Если говорить о «бронировании», то общая толщина борта линкоров в районе гон-дека у англичан и французов была примерно одинаковой – 63-70 см, и всех их по этому параметру безусловно превосходили испанцы, которые доводили толщину борта в районе гон-дека до 96 см, почти метр!
Французы создали целую научную инженерную школу кораблестроения (всё-таки нация математиков). И артиллерийских офицеров готовили в специализированном училище. А англичане (как и голландцы) продолжали строить "на глаз". (Это, кстати, разочаровало приехавшего учиться корабельному делу Петра Первого). И артиллеристы у них стреляли так же. Во время наполеоновских войн пришлось даже отправлять сухопутных артиллеристов на флот - учить моряков стрелять "по правилам". Французские корабли были гораздо быстрее, мореходнее и манёвреннее английских.

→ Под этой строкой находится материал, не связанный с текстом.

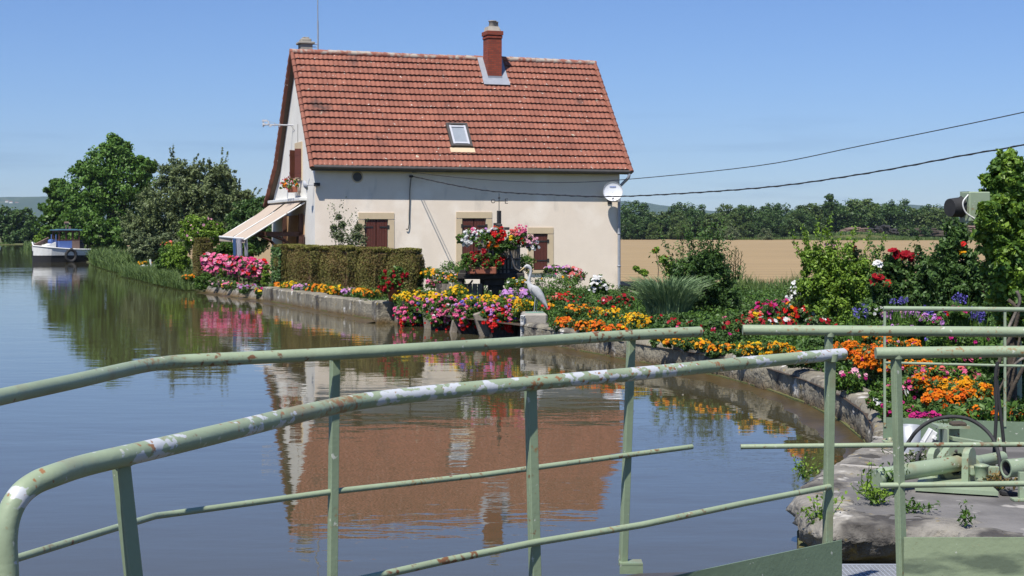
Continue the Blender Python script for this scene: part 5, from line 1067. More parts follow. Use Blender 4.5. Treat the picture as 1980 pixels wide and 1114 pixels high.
# bed at the foot of the hedge
HB = [(535, 571, 48.3, 'orange'), (560, 569, 47, 'yellow'), (583, 573, 46, 'lilac'), (606, 573, 45, 'orange'), (628, 575, 44, 'gold'), (652, 577, 43, 'yellow'), (676, 580, 42, 'lilac'), (698, 580, 41, 'gold'), (722, 583, 40, 'orange')]
LB = ['orange marigolds at the left end of the low canal wall', 'yellow marigolds second from the left on the canal wall', 'lilac edging flowers between two marigold clumps, left on the wall', 'orange marigolds right of the left lilac flowers on the wall', 'gold marigolds below the middle of the hedge', 'yellow marigolds below the narrow hedge conifer', 'lilac edging flowers below the right part of the hedge', 'gold marigolds left of the last clump on the canal wall', 'orange marigolds next to the stone pillar']
bed([(LB[i], x, y - 17, 30, 24, d + .9, ((cn, 34), (['gold', 'orange'][i % 2], 12)) if cn != 'lilac' else (('lilac', 30), ('pale_pink', 16))) for i, (x, y, d, cn) in enumerate(HB)], 'flowers along the foot of the clipped hedge', fs=.075, leaf='leaf')
bed([('pink and yellow rock plants on the sloping pale stone bank, left', 447, 550, 36, 18, 53, (('pink', 20), ('yellow', 10))),
     ('lilac and magenta rock plants on the pale stone bank, middle', 480, 556, 36, 20, 51, (('lilac', 30), ('magenta', 16))),
     ('magenta rock plants next to the ivy conifer', 505, 562, 26, 18, 50, (('magenta', 20), ('yellow', 6))),
     ('grey-green rock plants without blooms below the pink geraniums', 425, 545, 40, 20, 54.5, (('pale_pink', 8),)),
     ('orange marigolds at the water left of the round green shrub', 366, 535, 22, 14, 59.5, (('orange', 26), ('gold', 10))),
     ('yellow flowers by the white bollards on the left bank', 280, 508, 24, 9, 76, (('gold', 30),)),
     ('red and orange flowers beside the yellow-green conifer', 325, 470, 22, 14, 68, (('salmon', 10), ('orange', 8)))],
    'flowers on the left bank', 'edging_plant', leaf='leaf', fs=.08)
shrub('small round green shrub at the waterline left of the stone bank', 396, 560, 56.5, [(395, 544, 16), (388, 548, 12), (404, 548, 12)], 'leaf', 60, .07, 40, .3)
shrub('bright green upright shrub beside the dark jar at the left hedge end', 515, 548, 50.6, [(514, 530, 8), (513, 545, 9), (516, 517, 5)], 'leaf_bright', 34, .07, 20, .4)
shrub('narrow yellow-green dwarf conifer below the pink geraniums', 427, 540, 56, [(427, 528, 4), (427, 534, 4.5), (427, 522, 3)], 'leaf_bright', 30, .05, 16, .4)
# pink geranium balustrade: five boxes on a timber rail
for i, x in enumerate((408, 432, 456, 480, 500)):
    d = 57.4 - i * .9; yc = 503 + i * 3; lb = ['leftmost pink geranium box of the bright pink row', 'second pink geranium box from the left of the row', 'middle pink geranium box, below the hanging cloths', 'fourth pink geranium box of the row, just right of the cloths', 'rightmost geranium box of the pink row, redder than the rest'][i]
    t = thing('geranium_box', lb, 'planter', P(x, 525, d), 'pink geranium boxes left of the house'); bl = [blob(x - 7, yc, 12, d, 1, 1.15), blob(x + 7, yc, 12, d, 1, 1.15), blob(x, yc + 14, 12, d, 1.3), blob(x, yc + 24, 11, d, 1.4)]
    one('box', lambda b: b.box(P(x, yc + 14, d + .1), (.46, .26, .24), None, .02), 'terracotta', t); np_mesh('foliage', clump_leaves(bl, 24, .07, 34, .3)[0], 4, 'leaf_dark', t)
    for cn, n_ in (('pink', 90), ('pale_pink', 26), ('red', 70 if i == 4 else 22), ('magenta', 20)):
        C = []; N_ = []
        for q in range(n_):
            cc, r = bl[q % 3]; D = rdir(1)[0]; D[1] = -abs(D[1]); C.append(np.array(cc) + D * np.array(r) * rng.uniform(.85, 1.12)); N_.append(D + [0, -.5, .6])
        np_mesh('blossoms', petals(np.array(C), unit(np.array(N_)), .12, 7), 4, cn, t)
t = thing('balustrade', 'dark timber balustrade carrying the row of pink geranium boxes', 'railing', P(450, 540, 56.5))
def bal(b):
    a = P(392, 0, 58.3); c = P(510, 0, 53.6)
    for z in (.62, .2): b.box(((a + c) / 2).xy.to_3d() + Z * z, ((c - a).xy.length, .07, .08), Matrix.Rotation(math.atan2(c.y - a.y, c.x - a.x), 3, 'Z'))
    for k in range(14): q = a.lerp(c, k / 13); b.box((q.x, q.y, .38), (.06, .06, .7))
one('frame', bal, 'brown_wood', t)
# pot of dark red geraniums on the pillar
t = thing('flower_pot', 'terracotta pot of dark red geraniums on the stone pillar', 'planter', P(760, 575, 37.7)); pc = P(761, 575, 37.5); pc.z = .54
one('pot', lambda b: b.lathe(pc, [(.001, 0), (.11, 0), (.155, .26), (.17, .27), (.17, .31), (.14, .31), (.13, .24), (.001, .24)], 18), 'terracotta', t)
bl = [blob(752, 540, 17, 37.5), blob(772, 532, 15, 37.5), blob(745, 555, 11, 37.4), blob(765, 548, 14, 37.4)]; np_mesh('foliage', clump_leaves(bl, 18, .08, 22, .32)[0], 4, 'leaf', t)
C = []
for q in range(70): cc, r = bl[q % 4]; D = rdir(1)[0]; D[1] = -abs(D[1]); C.append(np.array(cc) + D * np.array(r) * rng.uniform(.8, 1.15))
np_mesh('blossoms', petals(np.array(C), unit(rng.normal(size=(70, 3)) + [0, -1.3, .5]), .085, 7, 2), 4, 'crimson', t)
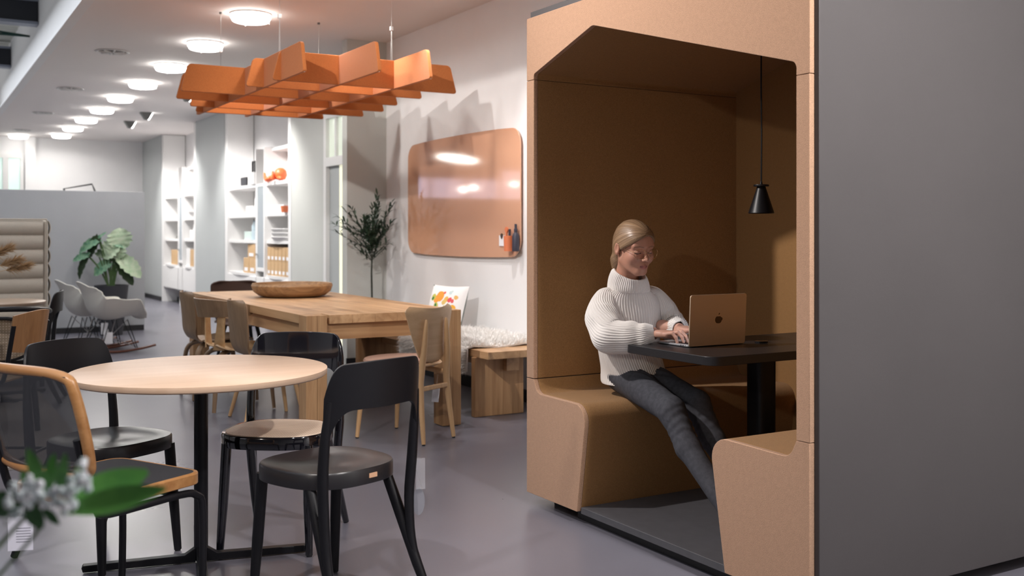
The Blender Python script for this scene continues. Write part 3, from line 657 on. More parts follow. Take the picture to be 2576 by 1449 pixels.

Испанцы, став после Войны за испанское наследство союзниками и даже наполовину вассалами французов, переняли у них инженерные наработки. Но главное - они свои корабли строили не в Европе, а на Кубе, из красного дерева и кедра. Такие корабли гнили вдвое медленнее, а при ударе ядер их доски почти не давали осколков, сберегая экипаж. Вкупе с огромной толщиной это превращало испанские корабли в плавучие крепости.
А вот у англичан не было ни мореходности французов, ни крепости испанцев. Зато у них было интересное ноу-хау. Английский капитан или адмирал знал, что в бою у него есть две опции. Первая: выиграть, получить приз, премию от парламента или короля, повышение по службе, возможно, даже титул или поместье. Второе: получить пулю в лоб. Выбор был максимально прост и понятен.
Это не значит, что англичане всегда побеждали (так не бывает). Это значит, что они побеждали чаще своих врагов. Этого оказалось достаточно, чтобы покорить Мировой океан.